[START OF Extracted information]

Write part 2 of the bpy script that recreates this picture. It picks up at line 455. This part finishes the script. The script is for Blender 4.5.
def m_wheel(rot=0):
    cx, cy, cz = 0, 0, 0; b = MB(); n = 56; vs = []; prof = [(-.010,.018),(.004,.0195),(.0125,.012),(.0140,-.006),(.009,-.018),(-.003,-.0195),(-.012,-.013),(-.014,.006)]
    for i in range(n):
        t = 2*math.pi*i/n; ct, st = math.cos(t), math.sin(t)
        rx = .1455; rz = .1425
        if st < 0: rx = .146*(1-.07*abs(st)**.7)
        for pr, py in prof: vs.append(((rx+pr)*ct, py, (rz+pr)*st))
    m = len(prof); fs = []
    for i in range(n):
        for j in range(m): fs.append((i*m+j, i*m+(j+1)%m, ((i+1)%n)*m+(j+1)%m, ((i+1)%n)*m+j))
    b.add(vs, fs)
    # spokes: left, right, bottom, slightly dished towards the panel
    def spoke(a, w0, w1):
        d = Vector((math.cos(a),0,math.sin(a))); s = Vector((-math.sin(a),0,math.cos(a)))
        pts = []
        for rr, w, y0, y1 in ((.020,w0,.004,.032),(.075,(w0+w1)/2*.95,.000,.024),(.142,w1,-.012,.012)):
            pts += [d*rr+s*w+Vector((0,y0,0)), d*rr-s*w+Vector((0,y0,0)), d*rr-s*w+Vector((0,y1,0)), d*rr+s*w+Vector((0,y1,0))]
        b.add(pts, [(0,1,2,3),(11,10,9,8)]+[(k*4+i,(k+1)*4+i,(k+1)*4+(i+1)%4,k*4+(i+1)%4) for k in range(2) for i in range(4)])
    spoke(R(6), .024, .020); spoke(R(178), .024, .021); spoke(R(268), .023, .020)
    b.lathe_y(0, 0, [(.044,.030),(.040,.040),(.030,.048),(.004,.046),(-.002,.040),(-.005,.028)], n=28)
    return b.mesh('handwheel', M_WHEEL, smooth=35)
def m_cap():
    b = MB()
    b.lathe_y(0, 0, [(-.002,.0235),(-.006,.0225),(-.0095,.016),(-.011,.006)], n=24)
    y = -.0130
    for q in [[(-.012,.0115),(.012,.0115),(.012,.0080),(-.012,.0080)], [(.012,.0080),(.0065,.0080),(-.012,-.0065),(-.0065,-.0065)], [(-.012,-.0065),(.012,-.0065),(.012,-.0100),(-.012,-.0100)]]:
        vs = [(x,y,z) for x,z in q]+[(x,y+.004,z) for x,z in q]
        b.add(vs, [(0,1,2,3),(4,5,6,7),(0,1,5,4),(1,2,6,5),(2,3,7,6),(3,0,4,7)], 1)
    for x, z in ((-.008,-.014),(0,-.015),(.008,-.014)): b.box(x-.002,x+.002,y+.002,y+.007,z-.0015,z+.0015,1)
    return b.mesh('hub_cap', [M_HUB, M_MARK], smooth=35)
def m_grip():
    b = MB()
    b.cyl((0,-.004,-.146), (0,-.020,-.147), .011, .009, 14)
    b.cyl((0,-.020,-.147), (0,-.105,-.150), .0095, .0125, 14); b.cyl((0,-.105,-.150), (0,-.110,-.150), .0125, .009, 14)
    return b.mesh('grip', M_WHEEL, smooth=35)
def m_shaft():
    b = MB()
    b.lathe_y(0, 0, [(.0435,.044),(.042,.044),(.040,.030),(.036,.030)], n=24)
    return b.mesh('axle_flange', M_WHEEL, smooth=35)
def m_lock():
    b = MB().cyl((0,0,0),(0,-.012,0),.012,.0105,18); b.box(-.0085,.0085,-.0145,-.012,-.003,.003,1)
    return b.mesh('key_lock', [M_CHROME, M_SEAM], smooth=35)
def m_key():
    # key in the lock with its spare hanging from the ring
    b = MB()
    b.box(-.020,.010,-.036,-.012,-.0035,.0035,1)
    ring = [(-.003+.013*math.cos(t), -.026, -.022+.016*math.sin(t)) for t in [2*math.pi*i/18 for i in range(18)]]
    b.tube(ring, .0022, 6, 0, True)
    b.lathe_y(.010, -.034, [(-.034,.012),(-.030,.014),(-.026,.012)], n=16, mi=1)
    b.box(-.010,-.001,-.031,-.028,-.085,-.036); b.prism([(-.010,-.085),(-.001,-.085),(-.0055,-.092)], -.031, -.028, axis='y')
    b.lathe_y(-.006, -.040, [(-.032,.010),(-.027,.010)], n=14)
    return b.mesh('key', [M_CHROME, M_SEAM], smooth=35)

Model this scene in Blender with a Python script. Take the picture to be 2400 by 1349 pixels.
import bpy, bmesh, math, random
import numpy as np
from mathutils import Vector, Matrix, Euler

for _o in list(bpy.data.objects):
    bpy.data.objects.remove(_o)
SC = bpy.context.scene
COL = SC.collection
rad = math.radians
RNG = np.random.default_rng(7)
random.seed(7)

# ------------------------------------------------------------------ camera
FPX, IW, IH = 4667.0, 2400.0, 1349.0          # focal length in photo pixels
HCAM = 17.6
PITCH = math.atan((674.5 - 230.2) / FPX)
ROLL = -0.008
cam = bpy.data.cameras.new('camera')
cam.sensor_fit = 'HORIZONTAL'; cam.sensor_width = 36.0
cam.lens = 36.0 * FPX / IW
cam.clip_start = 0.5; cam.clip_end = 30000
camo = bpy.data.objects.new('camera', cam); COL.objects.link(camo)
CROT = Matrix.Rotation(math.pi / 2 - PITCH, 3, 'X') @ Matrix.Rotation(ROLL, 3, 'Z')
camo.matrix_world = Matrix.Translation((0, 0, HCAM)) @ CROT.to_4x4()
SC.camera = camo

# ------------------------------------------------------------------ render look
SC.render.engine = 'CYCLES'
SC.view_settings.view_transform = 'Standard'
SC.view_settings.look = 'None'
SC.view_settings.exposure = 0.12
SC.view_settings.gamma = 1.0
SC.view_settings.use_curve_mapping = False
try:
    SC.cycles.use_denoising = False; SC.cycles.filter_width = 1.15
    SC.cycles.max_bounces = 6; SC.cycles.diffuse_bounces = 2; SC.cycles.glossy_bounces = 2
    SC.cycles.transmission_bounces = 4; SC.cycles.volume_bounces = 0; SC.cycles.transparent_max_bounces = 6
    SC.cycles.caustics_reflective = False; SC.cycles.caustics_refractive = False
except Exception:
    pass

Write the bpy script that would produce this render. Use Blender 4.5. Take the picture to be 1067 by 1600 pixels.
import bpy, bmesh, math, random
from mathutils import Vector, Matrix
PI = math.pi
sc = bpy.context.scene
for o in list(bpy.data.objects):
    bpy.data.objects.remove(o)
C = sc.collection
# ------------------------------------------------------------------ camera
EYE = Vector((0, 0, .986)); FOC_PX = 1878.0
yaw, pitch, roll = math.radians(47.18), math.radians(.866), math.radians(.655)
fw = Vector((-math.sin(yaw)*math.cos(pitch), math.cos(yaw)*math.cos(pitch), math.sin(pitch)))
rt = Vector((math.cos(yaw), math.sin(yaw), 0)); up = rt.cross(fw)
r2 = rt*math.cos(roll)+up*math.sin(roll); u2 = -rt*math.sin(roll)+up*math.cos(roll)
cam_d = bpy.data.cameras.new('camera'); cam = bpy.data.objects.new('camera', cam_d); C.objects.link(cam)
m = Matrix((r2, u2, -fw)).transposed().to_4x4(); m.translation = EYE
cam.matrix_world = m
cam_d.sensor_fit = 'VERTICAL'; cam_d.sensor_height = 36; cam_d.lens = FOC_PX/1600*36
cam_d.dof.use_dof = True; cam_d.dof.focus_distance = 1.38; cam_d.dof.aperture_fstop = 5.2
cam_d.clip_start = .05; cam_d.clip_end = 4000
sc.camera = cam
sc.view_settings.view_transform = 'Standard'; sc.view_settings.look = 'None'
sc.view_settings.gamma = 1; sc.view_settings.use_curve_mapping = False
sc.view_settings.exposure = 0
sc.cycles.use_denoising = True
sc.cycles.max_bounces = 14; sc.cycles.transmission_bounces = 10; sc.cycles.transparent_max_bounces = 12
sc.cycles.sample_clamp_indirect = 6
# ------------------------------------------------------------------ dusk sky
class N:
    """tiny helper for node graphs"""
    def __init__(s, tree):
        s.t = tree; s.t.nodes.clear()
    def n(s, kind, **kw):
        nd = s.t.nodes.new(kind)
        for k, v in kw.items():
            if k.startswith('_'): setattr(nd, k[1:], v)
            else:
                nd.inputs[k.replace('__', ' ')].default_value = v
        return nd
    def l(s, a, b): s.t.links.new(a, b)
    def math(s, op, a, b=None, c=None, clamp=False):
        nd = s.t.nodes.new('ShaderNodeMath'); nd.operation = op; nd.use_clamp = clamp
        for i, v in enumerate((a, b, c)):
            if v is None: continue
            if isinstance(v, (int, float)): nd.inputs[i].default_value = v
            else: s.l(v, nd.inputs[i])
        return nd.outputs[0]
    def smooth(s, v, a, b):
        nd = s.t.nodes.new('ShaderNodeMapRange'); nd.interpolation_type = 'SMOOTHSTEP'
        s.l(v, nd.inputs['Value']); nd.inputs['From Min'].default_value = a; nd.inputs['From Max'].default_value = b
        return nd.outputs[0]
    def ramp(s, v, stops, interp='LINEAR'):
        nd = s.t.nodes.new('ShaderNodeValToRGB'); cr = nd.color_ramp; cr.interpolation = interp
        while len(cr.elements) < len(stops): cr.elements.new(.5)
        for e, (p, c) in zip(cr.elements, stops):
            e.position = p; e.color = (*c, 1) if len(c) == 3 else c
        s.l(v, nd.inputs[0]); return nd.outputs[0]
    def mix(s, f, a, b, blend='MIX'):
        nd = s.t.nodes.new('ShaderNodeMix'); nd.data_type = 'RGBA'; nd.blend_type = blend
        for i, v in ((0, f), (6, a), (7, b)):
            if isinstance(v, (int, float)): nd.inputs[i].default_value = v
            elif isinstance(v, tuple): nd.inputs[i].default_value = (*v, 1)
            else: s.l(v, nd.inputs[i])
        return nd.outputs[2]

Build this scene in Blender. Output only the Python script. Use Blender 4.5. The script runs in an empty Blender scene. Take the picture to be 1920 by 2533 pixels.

[END OF Extracted information]

Set problem —
Start with the line that contains "Model this scene" and end with the line that contains "random.seed(7)"; give those lines again exactly, and no others.

Written answer —
Model this scene in Blender with a Python script. Take the picture to be 2400 by 1349 pixels.
import bpy, bmesh, math, random
import numpy as np
from mathutils import Vector, Matrix, Euler

for _o in list(bpy.data.objects):
    bpy.data.objects.remove(_o)
SC = bpy.context.scene
COL = SC.collection
rad = math.radians
RNG = np.random.default_rng(7)
random.seed(7)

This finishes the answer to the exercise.